» MATERIAL FOR THIS TASK
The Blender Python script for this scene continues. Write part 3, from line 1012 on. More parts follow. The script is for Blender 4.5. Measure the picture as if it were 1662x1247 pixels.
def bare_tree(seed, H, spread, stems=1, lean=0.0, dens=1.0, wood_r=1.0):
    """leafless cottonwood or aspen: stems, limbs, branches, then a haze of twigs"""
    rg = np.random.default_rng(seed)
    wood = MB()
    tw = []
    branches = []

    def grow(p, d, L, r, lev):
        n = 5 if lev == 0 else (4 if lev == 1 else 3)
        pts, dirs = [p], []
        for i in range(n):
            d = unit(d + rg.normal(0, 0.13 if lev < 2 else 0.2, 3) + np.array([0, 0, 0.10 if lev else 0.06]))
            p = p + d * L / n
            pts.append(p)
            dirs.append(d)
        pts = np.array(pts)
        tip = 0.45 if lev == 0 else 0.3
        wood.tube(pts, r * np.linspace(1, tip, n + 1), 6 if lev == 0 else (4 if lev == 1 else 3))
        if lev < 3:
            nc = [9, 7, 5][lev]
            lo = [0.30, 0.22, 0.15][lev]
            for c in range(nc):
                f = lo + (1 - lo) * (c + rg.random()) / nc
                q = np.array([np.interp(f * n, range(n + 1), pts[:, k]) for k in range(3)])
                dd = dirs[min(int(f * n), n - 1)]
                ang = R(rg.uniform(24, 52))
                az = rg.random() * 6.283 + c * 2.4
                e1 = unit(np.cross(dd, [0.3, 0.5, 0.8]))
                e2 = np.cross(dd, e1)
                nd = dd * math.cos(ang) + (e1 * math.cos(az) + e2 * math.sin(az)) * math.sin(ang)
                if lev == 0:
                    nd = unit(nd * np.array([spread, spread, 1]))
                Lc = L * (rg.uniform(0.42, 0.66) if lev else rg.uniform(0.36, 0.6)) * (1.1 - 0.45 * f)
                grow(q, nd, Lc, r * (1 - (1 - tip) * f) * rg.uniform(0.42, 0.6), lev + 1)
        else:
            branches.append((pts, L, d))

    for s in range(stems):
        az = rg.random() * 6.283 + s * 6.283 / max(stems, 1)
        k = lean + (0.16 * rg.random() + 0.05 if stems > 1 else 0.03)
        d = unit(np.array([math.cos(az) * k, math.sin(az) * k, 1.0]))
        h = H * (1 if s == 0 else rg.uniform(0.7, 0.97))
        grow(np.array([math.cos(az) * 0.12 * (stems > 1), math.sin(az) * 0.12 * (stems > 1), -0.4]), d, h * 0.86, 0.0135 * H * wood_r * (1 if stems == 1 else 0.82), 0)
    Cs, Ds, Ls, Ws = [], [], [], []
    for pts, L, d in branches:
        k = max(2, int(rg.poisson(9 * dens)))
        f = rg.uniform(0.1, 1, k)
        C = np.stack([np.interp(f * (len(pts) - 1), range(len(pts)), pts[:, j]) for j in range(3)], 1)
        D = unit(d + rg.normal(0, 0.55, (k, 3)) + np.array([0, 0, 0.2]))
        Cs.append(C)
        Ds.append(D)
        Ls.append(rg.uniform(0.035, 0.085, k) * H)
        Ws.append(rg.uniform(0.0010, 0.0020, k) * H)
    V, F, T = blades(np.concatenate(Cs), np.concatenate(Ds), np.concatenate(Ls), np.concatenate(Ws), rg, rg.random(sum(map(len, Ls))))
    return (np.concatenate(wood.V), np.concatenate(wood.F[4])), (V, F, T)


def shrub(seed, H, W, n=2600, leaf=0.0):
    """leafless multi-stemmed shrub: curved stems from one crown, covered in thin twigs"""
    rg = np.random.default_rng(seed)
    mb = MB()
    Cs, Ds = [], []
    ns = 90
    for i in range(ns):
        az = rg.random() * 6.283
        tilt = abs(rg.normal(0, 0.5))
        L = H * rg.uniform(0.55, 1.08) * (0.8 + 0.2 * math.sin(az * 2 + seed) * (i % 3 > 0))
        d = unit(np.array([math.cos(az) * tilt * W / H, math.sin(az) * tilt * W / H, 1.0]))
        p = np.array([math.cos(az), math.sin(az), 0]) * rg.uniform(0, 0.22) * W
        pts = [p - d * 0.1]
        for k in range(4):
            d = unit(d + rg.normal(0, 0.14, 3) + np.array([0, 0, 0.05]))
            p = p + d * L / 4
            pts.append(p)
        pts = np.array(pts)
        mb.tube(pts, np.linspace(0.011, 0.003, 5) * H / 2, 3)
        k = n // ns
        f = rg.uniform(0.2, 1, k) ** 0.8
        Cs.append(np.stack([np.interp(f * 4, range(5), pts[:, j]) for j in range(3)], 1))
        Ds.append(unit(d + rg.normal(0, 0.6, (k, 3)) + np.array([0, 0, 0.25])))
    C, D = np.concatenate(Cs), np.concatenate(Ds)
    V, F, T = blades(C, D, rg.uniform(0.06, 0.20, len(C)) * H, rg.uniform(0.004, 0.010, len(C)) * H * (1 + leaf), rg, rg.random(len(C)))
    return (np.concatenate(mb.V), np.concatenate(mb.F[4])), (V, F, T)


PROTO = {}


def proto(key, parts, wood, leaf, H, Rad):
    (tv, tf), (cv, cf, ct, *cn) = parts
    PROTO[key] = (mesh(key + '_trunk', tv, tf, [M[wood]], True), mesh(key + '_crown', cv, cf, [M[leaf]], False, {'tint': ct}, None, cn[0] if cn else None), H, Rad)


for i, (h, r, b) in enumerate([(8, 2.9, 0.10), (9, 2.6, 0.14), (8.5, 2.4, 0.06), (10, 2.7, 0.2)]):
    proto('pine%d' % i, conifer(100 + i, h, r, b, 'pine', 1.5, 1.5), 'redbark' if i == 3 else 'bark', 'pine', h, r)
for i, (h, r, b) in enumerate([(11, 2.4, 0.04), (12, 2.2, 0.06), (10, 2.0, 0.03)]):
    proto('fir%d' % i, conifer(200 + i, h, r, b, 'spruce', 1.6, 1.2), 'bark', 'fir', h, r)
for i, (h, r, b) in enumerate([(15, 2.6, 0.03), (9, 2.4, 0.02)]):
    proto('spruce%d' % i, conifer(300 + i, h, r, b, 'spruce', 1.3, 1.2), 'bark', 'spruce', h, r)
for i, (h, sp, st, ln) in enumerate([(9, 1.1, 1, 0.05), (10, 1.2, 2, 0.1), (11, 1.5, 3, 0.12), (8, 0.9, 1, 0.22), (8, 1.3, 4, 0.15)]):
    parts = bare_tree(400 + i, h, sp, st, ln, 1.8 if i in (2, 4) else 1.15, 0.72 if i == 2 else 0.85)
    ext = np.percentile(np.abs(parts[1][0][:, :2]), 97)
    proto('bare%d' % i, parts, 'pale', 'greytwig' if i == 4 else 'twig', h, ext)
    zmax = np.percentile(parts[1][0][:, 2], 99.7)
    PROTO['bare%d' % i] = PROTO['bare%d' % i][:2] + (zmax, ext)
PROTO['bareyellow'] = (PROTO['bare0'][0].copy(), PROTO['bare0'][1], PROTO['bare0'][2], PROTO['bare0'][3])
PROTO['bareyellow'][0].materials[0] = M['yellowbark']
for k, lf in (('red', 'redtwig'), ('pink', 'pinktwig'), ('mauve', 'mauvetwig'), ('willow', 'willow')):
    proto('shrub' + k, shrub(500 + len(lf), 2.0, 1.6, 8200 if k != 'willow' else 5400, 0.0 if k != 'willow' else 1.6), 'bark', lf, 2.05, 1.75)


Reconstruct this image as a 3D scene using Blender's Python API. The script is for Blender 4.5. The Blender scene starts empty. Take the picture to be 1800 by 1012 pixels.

» WHAT YOU HAVE TO DO
Print, unaltered, every line from the beginning of the material down to the line with "branches = []".

» REPLY TO THE TASK
The Blender Python script for this scene continues. Write part 3, from line 1012 on. More parts follow. The script is for Blender 4.5. Measure the picture as if it were 1662x1247 pixels.
def bare_tree(seed, H, spread, stems=1, lean=0.0, dens=1.0, wood_r=1.0):
    """leafless cottonwood or aspen: stems, limbs, branches, then a haze of twigs"""
    rg = np.random.default_rng(seed)
    wood = MB()
    tw = []
    branches = []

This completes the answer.